Tomando como base o contratualismo de Thomas Hobbes, Hans Morgenthau desenvolve a teoria realista das relações internacionais. Em suma, entende-se que a ordem internacional é anárquica e seus atores - os Estados - são egoístas por natureza. O objetivo de cada país seria, portanto, garantir a sua própria existência, não havendo nenhum ente supranacional capaz de submeter integralmente a vontade dos Estados.
Ao longo do tempo, outras teorias (isto é, lentes pelas quais se interpreta as relações internacionais) foram surgindo, mas o realismo tem provado o seu ponto diversas vezes: ganha o mais forte em detrimento do mais fraco. Como diria Lord Voldemort, no livro “Harry Potter e a Pedra Filosofal”, “não existe bem nem mal, só existe o poder, e aqueles que são demasiado fracos para o desejarem”. É o poder, e não o direito, o elemento que organiza, de certo modo, o sistema internacional. Se não fosse assim, a Rússia não se atreveria a invadir um país e as organizações internacionais já teriam colocado um basta em toda a situação. O fato de que o conflito continua vivo e em plena ascendência somente comprova o ponto levantado por Morgenthau anos atrás.
Assim sendo, retornamos ao nosso questionamento prévio: seria o direito a chave para a organização do sistema internacional?
Não sou cética ao ponto de anular completamente o papel do direito na ordem global. Desde 1945, com o surgimento da Organização das Nações Unidas, tem se buscado uma maior regulamentação das ações estatais, bem como a “limitação” da soberania nacional em detrimento de uma comunidade de nações coesa e interdependente. Talvez o maior dos exemplos dessa alteração sistêmica se encontre no campo comercial, mais especificamente no âmbito da Organização Mundial do Comércio, que adota um mecanismo de solução de controvérsias pautado em três pilares: abrangência, automaticidade e exequibilidade.

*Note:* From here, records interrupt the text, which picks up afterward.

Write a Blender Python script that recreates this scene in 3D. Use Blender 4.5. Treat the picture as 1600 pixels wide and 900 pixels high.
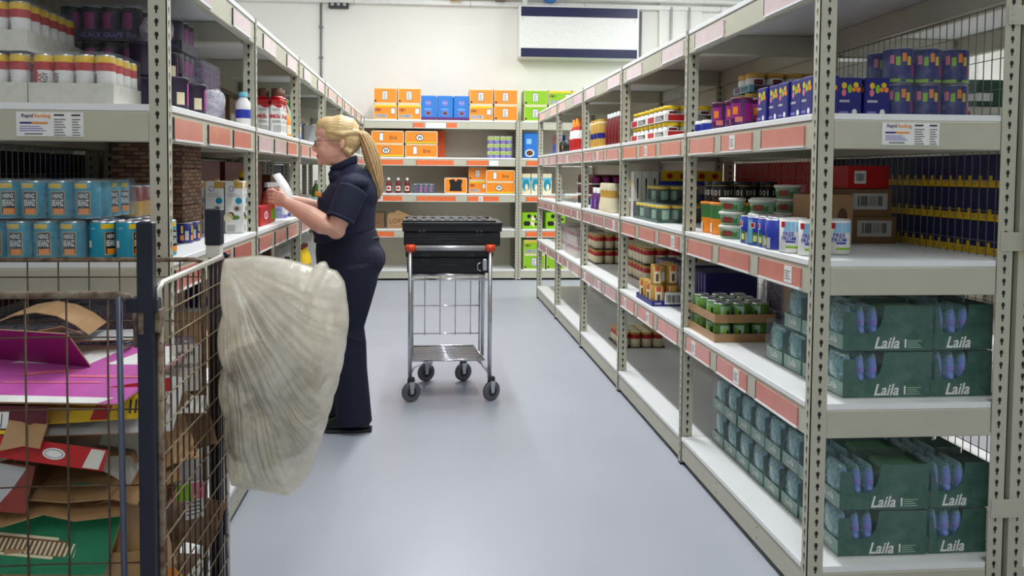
import bpy, math, random
from mathutils import Vector, Matrix, noise
PI = math.pi
rnd = random.Random(7)
C = bpy.context.scene.collection
for o in list(bpy.data.objects): bpy.data.objects.remove(o)

# ---------------------------------------------------------------- camera, light, exposure
EXPOSURE = -.52
CAM_H = 1.375
pitch, yaw, roll = .045, .0763, .0072
fw = Vector((math.sin(yaw)*math.cos(pitch), math.cos(yaw)*math.cos(pitch), -math.sin(pitch)))
rt = Vector((math.cos(yaw), -math.sin(yaw), 0)); up = rt.cross(fw)
rt2 = rt*math.cos(roll)+up*math.sin(roll); up2 = up*math.cos(roll)-rt*math.sin(roll)
cam_data = bpy.data.cameras.new('camera'); cam = bpy.data.objects.new('camera', cam_data); C.objects.link(cam)
M = Matrix.Identity(4)
for i in range(3): M[i][0] = rt2[i]; M[i][1] = up2[i]; M[i][2] = -fw[i]
M[2][3] = CAM_H; cam.matrix_world = M
cam_data.sensor_width = 36; cam_data.lens = 36*1258.5/1600
cam_data.shift_x = (800-765.2)/1600; cam_data.shift_y = -(450-327.0)/1600
cam_data.clip_start = .05
bpy.context.scene.camera = cam
vs = bpy.context.scene.view_settings
vs.view_transform = 'Standard'; vs.look = 'None'; vs.gamma = 1; vs.use_curve_mapping = False; vs.exposure = EXPOSURE
w = bpy.data.worlds.new('world'); bpy.context.scene.world = w; w.use_nodes = True
w.node_tree.nodes['Background'].inputs[0].default_value = (.8, .88, 1, 1)
w.node_tree.nodes['Background'].inputs[1].default_value = .25
# (x, y, power) of each ceiling fixture; the fittings are built further down
FIX = [(.2, -1.2, 48), (.2, 1.2, 26), (.2, 3.4, 64), (.2, 5.6, 96), (.2, 7.8, 92), (.2, 9.3, 26),  # first entry, behind the camera, is added to brighten the near beams
       (3.4, 2.5, 60), (3.4, 5.6, 75), (3.4, 8.6, 90), (-3.2, 3.4, 20), (-3.2, 7.8, 85), (6.0, 5.0, 90), (6.0, 8.6, 90)]
CEIL = 4.1
for x, y, pw in FIX:
    l = bpy.data.lights.new('tube_light', 'AREA'); l.shape = 'RECTANGLE'; l.size = .16; l.size_y = 1.5; l.energy = pw
    l.color = (.95, .98, 1.0)
    o = bpy.data.objects.new('tube_light', l); o.location = (x, y, CEIL-.115); C.objects.link(o)

# ---------------------------------------------------------------- materials
def lin(c):
    return tuple(((v/255)/12.92 if v/255 <= .04045 else ((v/255+.055)/1.055)**2.4) for v in c)+(1,)
MATS = {}
def mat(name, col=None, rough=.5, metal=0, var=.06, scale=30, bump=0, **kw):
    if name in MATS: return MATS[name]
    m = bpy.data.materials.new(name); m.use_nodes = True; nt = m.node_tree; b = nt.nodes['Principled BSDF']
    c = lin(col); b.inputs['Roughness'].default_value = rough; b.inputs['Metallic'].default_value = metal
    tc = nt.nodes.new('ShaderNodeTexCoord'); n = nt.nodes.new('ShaderNodeTexNoise'); n.inputs['Scale'].default_value = scale
    n.inputs['Detail'].default_value = 4
    if 'stretch' in kw:
        mp = nt.nodes.new('ShaderNodeMapping'); mp.inputs['Scale'].default_value = kw['stretch']
        nt.links.new(tc.outputs['Object'], mp.inputs[0]); nt.links.new(mp.outputs[0], n.inputs['Vector'])
    else: nt.links.new(tc.outputs['Object'], n.inputs['Vector'])
    cr = nt.nodes.new('ShaderNodeValToRGB'); e = cr.color_ramp.elements
    e[0].position = .3; e[1].position = .7
    e[0].color = tuple(v*(1-var) for v in c[:3])+(1,); e[1].color = tuple(min(1, v*(1+var)) for v in c[:3])+(1,)
    if 'col2' in kw: e[1].color = lin(kw['col2'])
    nt.links.new(n.outputs['Fac'], cr.inputs[0]); nt.links.new(cr.outputs[0], b.inputs['Base Color'])
    if bump:
        bp = nt.nodes.new('ShaderNodeBump'); bp.inputs['Strength'].default_value = bump; bp.inputs['Distance'].default_value = kw.get('dist', .01)
        nt.links.new(n.outputs['Fac'], bp.inputs['Height']); nt.links.new(bp.outputs[0], b.inputs['Normal'])
    if 'sss' in kw:
        b.inputs['Subsurface Weight'].default_value = kw['sss']; b.inputs['Subsurface Radius'].default_value = (.01, .004, .002)
    if 'coat' in kw: b.inputs['Coat Weight'].default_value = kw['coat']; b.inputs['Coat Roughness'].default_value = .15
    if 'emit' in kw: b.inputs['Emission Color'].default_value = c; b.inputs['Emission Strength'].default_value = kw['emit']
    if 'trans' in kw: b.inputs['Transmission Weight'].default_value = kw['trans']
    MATS[name] = m; return m
def film(name, clear=.8, col=(225, 235, 240), rough=.18, sc=40):
    m = bpy.data.materials.new(name); m.use_nodes = True; nt = m.node_tree; nt.nodes.clear()
    out = nt.nodes.new('ShaderNodeOutputMaterial'); mx = nt.nodes.new('ShaderNodeMixShader'); t = nt.nodes.new('ShaderNodeBsdfTransparent')
    p = nt.nodes.new('ShaderNodeBsdfPrincipled'); p.inputs['Base Color'].default_value = lin(col); p.inputs['Roughness'].default_value = rough
    n = nt.nodes.new('ShaderNodeTexNoise'); n.inputs['Scale'].default_value = sc; n.inputs['Detail'].default_value = 3; n.inputs['Distortion'].default_value = 1.5
    tc = nt.nodes.new('ShaderNodeTexCoord'); nt.links.new(tc.outputs['Object'], n.inputs['Vector'])
    bp = nt.nodes.new('ShaderNodeBump'); bp.inputs['Strength'].default_value = .7; bp.inputs['Distance'].default_value = .02
    nt.links.new(n.outputs['Fac'], bp.inputs['Height']); nt.links.new(bp.outputs[0], p.inputs['Normal'])
    r = nt.nodes.new('ShaderNodeMapRange'); r.inputs[1].default_value = .35; r.inputs[2].default_value = .75
    r.inputs[3].default_value = max(.02, (1-clear)*.45); r.inputs[4].default_value = min(1, (1-clear)*1.5)
    nt.links.new(n.outputs['Fac'], r.inputs[0]); nt.links.new(r.outputs[0], mx.inputs[0])
    nt.links.new(t.outputs[0], mx.inputs[1]); nt.links.new(p.outputs[0], mx.inputs[2]); nt.links.new(mx.outputs[0], out.inputs[0])
    MATS[name] = m; return m
def flat(name):   # plain print colours, by name
    return MATS[name]
PAL = dict(white=(238, 238, 234), offwhite=(222, 220, 208), black=(22, 22, 26), darkgrey=(60, 60, 64), midgrey=(125, 125, 125), lightgrey=(190, 190, 190),
    red=(190, 30, 34), darkred=(112, 22, 28), orange=(246, 144, 36), deeporange=(225, 96, 40), yellow=(238, 200, 26), paleyellow=(238, 226, 150), green=(60, 130, 60),
    lime=(140, 196, 30), darkgreen=(14, 72, 54), palegreen=(150, 190, 160), teal=(16, 146, 176), paleteal=(110, 185, 205), blue=(40, 120, 205), navy=(24, 30, 122), deepnavy=(18, 24, 84),
    purple=(92, 34, 104), magenta=(160, 34, 130), darkpurple=(44, 28, 58), pink=(232, 120, 150), brown=(98, 62, 40), kraft=(176, 138, 96), darkkraft=(128, 96, 66),
    cream=(238, 226, 190), gold=(205, 160, 70), lilac=(130, 120, 200), maroon=(92, 20, 40), babyblue=(150, 200, 235), mudred=(140, 52, 44), royal=(38, 60, 170), leafgreen=(90, 130, 50), salmon=(222, 130, 110))
for k, v in PAL.items(): mat(k, v, .42, 0, .05)
mat('tin', (200, 200, 205), .28, .9); mat('chrome', (225, 226, 230), .14, 1, .02)
mat('galv', (192, 195, 199), .32, .8, .10, 40); mat('silverbar', (200, 202, 205), .35, .6)
mat('rack', (192, 190, 170), .45, 0, .03, 12); mat('board', (240, 241, 240), .38, 0, .02, 6); mat('panelgrey', (202, 194, 174), .6, 0, .03, 5)
mat('hole', (34, 35, 32), .8); mat('strip_red', (218, 134, 118), .25, 0, .07, 14, coat=.6); mat('strip_orange', (236, 118, 66), .35, 0, .05)
mat('strip_pale_glare', (228, 205, 208), .25, 0, .06, 14, coat=.6); mat('strip_mauve_glare', (206, 150, 150), .25, 0, .08, 14, coat=.6)  # glare on the red strips put into their colour, pale and mauve
mat('wire', (150, 145, 130), .45, .6); mat('darkwire', (82, 72, 60), .5, .5, .25, 60, col2=(104, 80, 58))
mat('cagepost', (34, 38, 52), .4, .3, .15, 25); mat('rust', (112, 76, 52), .6, .3, .35, 40, col2=(150, 140, 120)); mat('cagebar', (92, 98, 116), .4, .5, .1)
mat('rubber', (40, 42, 46), .6); mat('greyrubber', (96, 98, 102), .55); mat('brightsteel', (216, 214, 204), .35, .7, .1)
mat('crate', (20, 21, 25), .38, 0, .1, 50); mat('orangeplastic', (236, 78, 34), .35)
mat('skin', (226, 172, 150), .5, 0, .05, 18, sss=.15); mat('shirt', (20, 25, 54), .8, 0, .12, 60, .25, dist=.004); mat('trousers', (17, 21, 46), .85, 0, .12, 50, .25, dist=.004)
mat('shoe', (14, 14, 16), .35); mat('hair', (232, 204, 150), .45, 0, .1, 60, .5, stretch=(.35, 2, 2), col2=(168, 130, 84), dist=.006); mat('haircap', (238, 212, 158), .42, 0, .1, 45, .6, stretch=(.4, 3, 3), col2=(205, 168, 112), dist=.005)
mat('ponytail', (234, 200, 146), .42, 0, .1, 60, .6, stretch=(3, 3, .3), col2=(182, 140, 92), dist=.006)
film('clearfilm', .88); film('bluefilm', .8, (200, 225, 235)); film('milkyfilm', .45, (215, 215, 225), .25, 60); film('lilacfilm', .5, (190, 180, 205), .22, 70)

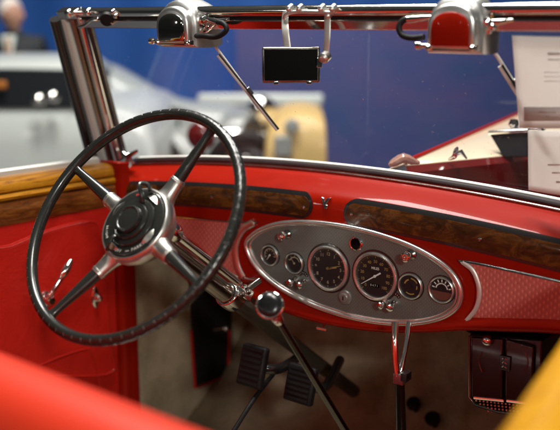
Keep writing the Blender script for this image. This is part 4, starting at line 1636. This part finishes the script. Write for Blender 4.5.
sheet([(512, 35.5), (590, 37), (590, 127), (519, 128)], 'larger upper cream paper sheet with a grey band on the windshield', 0.012,
      [(524, 107, 590, 121, 'paper_grey'), (538, 111, 556, 113, 'paper_pale'), (545, 116, 558, 117.5, 'paper_pale'), (548, 52.5, 588, 55, 'paper_pale'), (548, 59, 580, 60.2, 'paper_pale')] + [(544, 72 + k * 4.4, 560 + (k * 7) % 22, 72.6 + k * 4.4, 'paper_pale') for k in range(3)])
sheet([(528, 130.5), (590, 130.5), (590, 198), (528.5, 190)], 'smaller lower cream paper sheet hanging below the chrome clip', 0.010,
      [(548, 164, 585, 165.5, 'paper_pale'), (552, 172, 585, 173.5, 'paper_pale'), (556, 181, 585, 183, 'paper_pale')])

# ================================================================== BACKGROUND
def bgframe(px, depth):
    o = DEP(px, 215, depth); return Vector((o.x, o.y, 0))


ZD = lambda py, dep: 1.5 + (UP.z * -(py - CY) / F_PX + FWD.z) * dep


def side_body(name, dep, top_px, width, m, z0=0.35):
    """vehicle body: profile along RIGHT, rounded across"""
    pts = [(DEP(px, py, dep)) for px, py in top_px]
    cs = spline(pts, 5)
    bm = BM()
    rows = []
    for p in cs:
        g = Vector((p.x, p.y, 0))
        h = p.z
        row = [g + Vector((0, 0, z0))]
        row += [g + Vector((0, 0, h - 0.22)) - H * 0.0, g + H * 0.01 + Vector((0, 0, h - 0.10)), g + H * 0.05 + Vector((0, 0, h - 0.03)), g + H * 0.13 + Vector((0, 0, h)), g + H * width / 2 + Vector((0, 0, h + 0.02)), g + H * (width - 0.13) + Vector((0, 0, h)), g + H * (width - 0.02) + Vector((0, 0, h - 0.10)), g + H * width + Vector((0, 0, z0))]
        rows.append(row)
    add_grid(bm, rows)
    for r_ in (rows[0], rows[-1]):
        bm.faces.new([bm.verts.new(p) for p in r_])
    return obj(name, bm, m, sharp=60)


def wheel(c, r, parent, wdt=0.16):
    bm = BM()
    add_lathe(bm, [(r * 0.62, -wdt / 2), (r * 0.9, -wdt / 2), (r, -wdt * 0.3), (r, wdt * 0.3), (r * 0.9, wdt / 2), (r * 0.62, wdt / 2)], c, -H, 32)
    t = obj('tyre', bm, M['rubber']); into(parent, t)
    bm = BM()
    add_lathe(bm, [(r * 0.62, wdt * 0.4), (r * 0.4, wdt * 0.2), (r * 0.2, wdt * 0.5), (0, wdt * 0.55)], c, -H, 24)
    q = obj('hub_cap', bm, M['chrome']); into(parent, q)


# white car, far left
WCR = empty('white_car', bgframe(40, 4.6), 'blurred white saloon car parked beyond the left door', 'car')
b = side_body('body', 4.6, [(-420, 150), (-300, 112), (-150, 106), (0, 105), (70, 105), (128, 112), (150, 135), (158, 190)], 1.6, M['white_car'])
into(WCR, b)
b = side_body('roof', 4.72, [(-260, 68), (-150, 62), (0, 60), (56, 61), (68, 64), (76, 70)], 1.0, M['white_car'], z0=ZD(76, 4.72)); into(WCR, b)
bm = BM()
add_prism(bm, [DEP(px, py, 4.62) for px, py in ((-230, 106), (-230, 76), (-150, 71), (0, 70), (66, 71), (74, 80), (80, 106))], H * 0.9)
b = obj('windows', bm, M['glass_black']); into(WCR, b)
for px, wpx in ((-70, 5), (70, 3)):
    bm = BM()
    p0, p1 = DEP(px, 70, 4.61), DEP(px + 6, 107, 4.61)
    add_tube(bm, [p0, p1], 0.012, 8)
    o = obj('window_post', bm, M['white_car']); into(WCR, o)
for px, py in ((38, 100), (52, 97)):
    bm = BM()
    add_lathe(bm, [(0, 0.04), (0.02, 0.035), (0.035, 0.02), (0.038, 0), (0.02, -0.04), (0, -0.05)], DEP(px, py, 4.45), -H + RIGHT * 0.4, 20)
    o = obj('side_mirror', bm, M['chrome']); into(WCR, o)
bm = BM()
add_box(bm, DEP(1, 85, 4.55), RIGHT * 0.03, H * 0.02, TZ * 0.022)
o = obj('marker_lamp', bm, M['amber2'], bevel=0.01); into(WCR, o)
for px in (-250, 70):
    c = DEP(px, 230, 4.6); c.z = 0.34
    wheel(c, 0.34, WCR)
# grey-white car seen through the glass
GCR = empty('grey_car', bgframe(190, 5.6), 'blurred pale grey car with rounded fenders behind the windshield glass', 'car')
b = side_body('body', 5.6, [(88, 66), (105, 72), (130, 86), (155, 100), (180, 108), (205, 110), (240, 116), (262, 128), (272, 150), (276, 190)], 0.7, M['silver_car']); into(GCR, b)
b = side_body('fender', 5.4, [(96, 160), (112, 138), (132, 128), (160, 128), (186, 138), (205, 158), (212, 190)], 0.5, M['grey_car']); into(GCR, b)
b = side_body('fender', 5.4, [(205, 150), (215, 128), (232, 118), (255, 120), (276, 136), (284, 160), (286, 190)], 0.5, M['grey_car']); into(GCR, b)
for pts_, m_, r_, nm in ((((104, 92), (150, 104), (196, 116)), M['glass_black'], 0.018, 'side_moulding'), (((206, 134), (240, 133), (280, 140)), M['chrome'], 0.022, 'bumper'), (((150, 112), (150, 150)), M['glass_black'], 0.008, 'door_gap'), (((178, 114), (180, 150)), M['glass_black'], 0.008, 'door_gap')):
    bm = BM()
    add_tube(bm, spline([DEP(*q, 5.28 if nm == 'bumper' else 5.575) for q in pts_], 5), r_, 8)
    o = obj(nm, bm, m_); into(GCR, o)
bm = BM()
add_prism(bm, [DEP(*q, 5.30) for q in ((246, 120), (262, 121), (268, 132), (264, 150), (244, 150), (240, 132))], H * 0.05)
o = obj('grille', bm, M['glass_black'], bevel=0.02); into(GCR, o)
for k_ in range(6):
    bm = BM()
    add_tube(bm, [DEP(244 + k_ * 4, 122, 5.28), DEP(243 + k_ * 4.2, 149, 5.28)], 0.006, 6)
    o = obj('grille_bar', bm, M['chrome']); into(GCR, o)
c = DEP(140, 168, 5.35); wheel(c, 0.26, GCR)
c = DEP(246, 172, 5.35); wheel(c, 0.26, GCR)
bm = BM()
add_lathe(bm, [(0, 0.05), (0.06, 0.045), (0.09, 0.02), (0.1, 0), (0.07, -0.09), (0, -0.14)], DEP(262, 112, 5.3), -H + RIGHT * 0.5, 24)
o = obj('headlamp', bm, M['chrome']); into(GCR, o)
# maroon disc lamp
bm = BM()
a = DEP(201, 136, 3.4)
add_lathe(bm, [(0, 0.02), (0.035, 0.018), (0.052, 0.006), (0.056, 0), (0.05, -0.03), (0, -0.05)], a, -H, 28)
g_ = Vector((a.x, a.y, 0))
ML = empty('tail_lamp_post', g_, 'dark maroon round lamp on a thin post beyond the steering wheel', 'lamp')
o = obj('lamp_head', bm, M['dark_red']); into(ML, o)
bm = BM()
add_tube(bm, [a + H * 0.02 - TZ * 0.04, Vector((a.x, a.y, 0.02)) + H * 0.02], 0.012, 10)
add_lathe(bm, [(0.14, 0), (0.14, 0.015), (0.02, 0.03)], g_ + H * 0.02, TZ, 24)
o = obj('post', bm, M['black_paint']); into(ML, o)
# yellow vehicle
YV = empty('yellow_car', bgframe(300, 5.0), 'blurred yellow vintage car nose beyond the windshield', 'car')
b = side_body('body', 5.0, [(262, 190), (266, 140), (274, 124), (288, 116), (305, 114), (320, 117), (326, 123), (327, 150), (327, 190)], 0.9, M['yellow_car']); into(YV, b)
bm = BM()
add_lathe(bm, [(0, 0.03), (0.03, 0.028), (0.04, 0.01), (0.045, -0.02), (0, -0.08)], DEP(292, 127, 4.96), -H, 24)
o = obj('headlamp', bm, M['grey_car']); into(YV, o)
bm = BM()
add_box(bm, DEP(283, 146, 4.98), RIGHT * 0.05, H * 0.02, TZ * 0.06)
o = obj('grille', bm, M['grey_car'], bevel=0.01); into(YV, o)
c = DEP(270, 190, 4.9); c.z = 0.33; wheel(c, 0.33, YV)
c = DEP(322, 190, 4.9); c.z = 0.33; wheel(c, 0.33, YV)
# pale barrier rail
BR = empty('barrier', bgframe(260, 6.6), 'long pale barrier board on posts behind the yellow car', 'barrier')
bm = BM()
add_box(bm, (DEP(200, 100, 6.6) + DEP(321, 100, 6.6)) / 2, (DEP(321, 100, 6.6) - DEP(196, 100, 6.6)) / 2, H * 0.03, TZ * 0.045)
o = obj('board', bm, mat('pale_green_paint', (0.55, 0.60, 0.56), 0.5), bevel=0.02); into(BR, o)
for px in (210, 315):
    bm = BM()
    a = DEP(px, 104, 6.62)
    add_tube(bm, [a, Vector((a.x, a.y, 0.02))], 0.025, 10)
    add_box(bm, (a.x, a.y, 0.015), RIGHT * 0.12, H * 0.12, TZ * 0.015)
    o = obj('post', bm, M['grey_car']); into(BR, o)
# board added for the purple that the windshield glass reflects, up to about eye level
PB = empty('glass_reflection_board', bgframe(420, 7.4), 'wide plain indigo board added beyond the windshield for the purple reflection in its glass', 'added board')
bm = BM()
pl, pr_ = DEP(236, 60, 7.4), DEP(900, 60, 7.4)
for_p = [Vector((pl.x, pl.y, 0.05)), Vector((pr_.x, pr_.y, 0.05)), Vector((pr_.x, pr_.y, 1.47)), Vector((pl.x, pl.y, 1.47))]
add_prism(bm, for_p, H * 0.06)
o = obj('board', bm, M['purple'], bevel=0.01); into(PB, o)
bm = BM()
for t in (0.1, 0.5, 0.9):
    a = for_p[0].lerp(for_p[1], t)
    add_box(bm, (a.x, a.y, 0.03), RIGHT * 0.03, H * 0.25, TZ * 0.028)
o = obj('foot', bm, M['black_paint']); into(PB, o)

# ---------------- person in a dark suit, far left
dp = 7.0
def pp(px, z, d=0.0):
    q = DEP(px, 20, dp); return Vector((q.x, q.y, z * 0.94)) + H * d


def skin(name, verts, edges, radii, m, parent, sub=2, root=0):
    me = bpy.data.meshes.new(name)
    me.from_pydata([tuple(v) for v in verts], edges, [])
    o = bpy.data.objects.new(name, me)
    COL.objects.link(o)
    o.modifiers.new('skin', 'SKIN')
    s = o.modifiers.new('sub', 'SUBSURF'); s.levels = s.render_levels = sub
    for i, r_ in enumerate(radii):
        sv = me.skin_vertices[0].data[i]
        sv.radius = r_ if isinstance(r_, tuple) else (r_, r_)
        sv.use_root = (i == root)
    me.materials.append(m)
    for mod in o.modifiers:
        if mod.type == 'SKIN': mod.use_smooth_shade = True
    into(parent, o)
    return o


px0 = 12
PE = empty('person', pp(px0, 0), 'white haired person in a dark suit standing beyond the white car', 'person')
V_ = [pp(px0, 0.92), pp(px0, 1.15), pp(px0 + 1, 1.36), pp(px0 + 1, 1.47), pp(px0 + 2, 1.55),
      pp(px0 - 24, 1.40), pp(px0 - 29, 1.14), pp(px0 - 20, 0.95, -0.1), pp(px0 + 26, 1.40), pp(px0 + 32, 1.14), pp(px0 + 24, 0.95, -0.1),
      pp(px0 - 11, 0.86), pp(px0 - 12, 0.48), pp(px0 - 12, 0.08), pp(px0 - 13, 0.05, -0.14), pp(px0 + 11, 0.86), pp(px0 + 12, 0.48), pp(px0 + 12, 0.08), pp(px0 + 13, 0.05, -0.14)]
Ed = [(0, 1), (1, 2), (2, 3), (3, 4), (2, 5), (5, 6), (6, 7), (2, 8), (8, 9), (9, 10), (0, 11), (11, 12), (12, 13), (13, 14), (0, 15), (15, 16), (16, 17), (17, 18)]
skin('body', V_, Ed, [0.17, 0.18, 0.20, 0.075, 0.06, 0.085, 0.06, 0.05, 0.085, 0.06, 0.05, 0.10, 0.075, 0.055, 0.05, 0.10, 0.075, 0.055, 0.05], M['suit'], PE)
bm = BM()
hc = pp(px0 + 1, 1.635, -0.01)
bmesh.ops.create_uvsphere(bm, u_segments=24, v_segments=16, radius=1.0, matrix=Matrix.Translation(hc) @ Matrix.Diagonal((0.078, 0.09, 0.115, 1)))
add_tube(bm, [hc - H * 0.085 + TZ * 0.012, hc - H * 0.108 - TZ * 0.015, hc - H * 0.092 - TZ * 0.025], [0.010, 0.015, 0.010], 10)
for s in (-1, 1):
    bmesh.ops.create_uvsphere(bm, u_segments=10, v_segments=8, radius=1.0, matrix=Matrix.Translation(hc + RIGHT * 0.08 * s) @ Matrix.Diagonal((0.014, 0.02, 0.03, 1)))
add_tube(bm, [pp(px0 + 1, 1.47, 0.0), pp(px0 + 1, 1.60, 0.0)], 0.055, 14)
for s_ in (-1, 1):
    bmesh.ops.create_uvsphere(bm, u_segments=8, v_segments=6, radius=0.012, matrix=Matrix.Translation(hc - H * 0.082 + RIGHT * 0.03 * s_ + TZ * 0.01))
o = obj('head', bm, M['skin'], sharp=None); into(PE, o)
bm = BM()
add_prism(bm, [pp(px0 - 6, 1.47, -0.150), pp(px0 + 8, 1.47, -0.150), pp(px0 + 1.5, 1.22, -0.185)], H * 0.03)
o = obj('shirt_front', bm, M['white_ink']); into(PE, o)
bm = BM()
add_prism(bm, [pp(px0 - 1, 1.45, -0.165), pp(px0 + 3, 1.45, -0.165), pp(px0 + 2.6, 1.22, -0.20), pp(px0, 1.22, -0.20)], H * 0.012)
o = obj('tie', bm, M['amber2']); into(PE, o)
bm = BM()
bmesh.ops.create_uvsphere(bm, u_segments=24, v_segments=16, radius=1.0, matrix=Matrix.Translation(hc + H * 0.020 - RIGHT * 0.022 + TZ * 0.034) @ Matrix.Diagonal((0.092, 0.098, 0.108, 1)))
o = obj('hair', bm, M['hair'], sharp=None); into(PE, o)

Entretanto, basta um simples olhar estrutural para identificar os percalços encontrados pelo direito no caminho de sua implementação global: enquanto o papel desempenhado por ele na ordem interna se classifica como sendo essencial, isto é, enquanto o direito é a base de toda a organização interna de determinado Estado (sujeitando aos seus preceitos, inclusive, as relações de poder), tal lógica é invertida no campo externo. O direito não é o elemento primário organizador da ordem internacional, mas sim o poder (seja o chamado hard power ou o dito soft power).
Assim sendo, é possível concluir que o direito assume posições diversas a depender do sistema a ser analisado. Mesmo ao tratarmos da ordem global, porém, é certo que o direito tem um caminho interessante a ser pavimentado, com um amplo espaço para o seu desenvolvimento. O desafio que se coloca é a combinação da força vinculante das normas internacionais com a soberania e a relação de poder dos Estados - desafio esse há muito percebido, mas cuja solução ainda não foi identificada.
Referências:
Disponível em: <https://forbes.com.br/forbesagro/2022/03/ucrania-esta-entre-os-maiores-produtores-de-trigo-do-mundo-e-afeta-todo-o-mercado/>. Acesso em 26 de maio de 2022.
Disponível em: <https://www.gov.br/mre/pt-br/assuntos/politica-externa-comercial-e-economica/comercio-internacional/o-sistema-de-solucao-de-controversias-da-omc>. Acesso em 27 de maio de 2022.
MORGENTHAU, Hans. Politics among nations, 1948.